Simulation of the five-qubit quantum error correction code on superconducting qubits
I. A. Simakov, I. S. Besedin, A. V. Ustinov

TL;DR
This paper demonstrates a minimal five-qubit quantum error correction code implemented on superconducting qubits, showing improved logical error rates over larger codes through simulation and neural network decoding.
Contribution
It introduces a minimal distance-3 QEC circuit with fewer qubits, and evaluates its performance using density-matrix simulation and neural network-based decoding.
Findings
Lower logical error rate than Surface-17 at similar physical error rates
Effective neural network decoder trained on experimental data
Feasible implementation with reduced qubit footprint
Abstract
Experimental realization of stabilizer-based quantum error correction (QEC) codes that would yield superior logical qubit performance is one of the formidable task for state-of-the-art quantum processors. A major obstacle towards realizing this goal is the large footprint of QEC codes, even those with a small distance.
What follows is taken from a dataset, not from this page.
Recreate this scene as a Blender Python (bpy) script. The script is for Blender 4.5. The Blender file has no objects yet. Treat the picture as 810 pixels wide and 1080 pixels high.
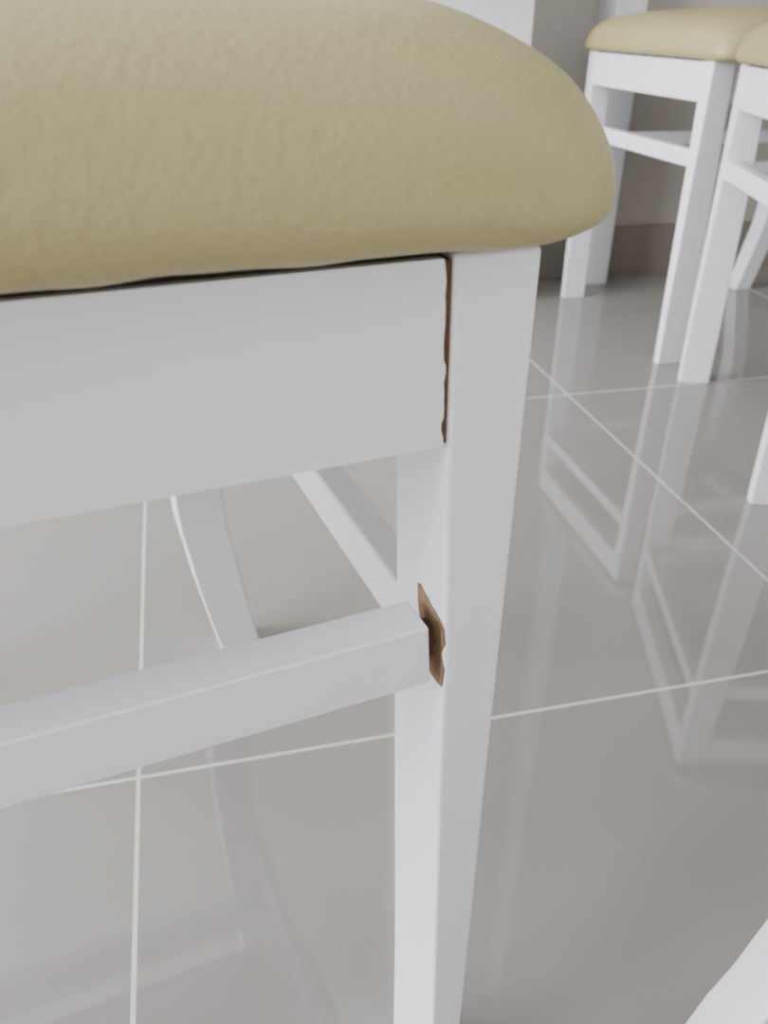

We propose a circuit based on the minimal distance-3 QEC code, which requires only 5 data qubits and 5 ancilla qubits, connected in a ring with iSWAP gates implemented between neighboring qubits. Using a density-matrix simulation, we show that, thanks to its smaller footprint, the proposed code has a lower logical error rate than Surface-17 for similar physical error rates. We also estimate the performance of a neural network-based error decoder, which can be trained to accommodate the error statistics of a specific quantum processor by training on experimental data.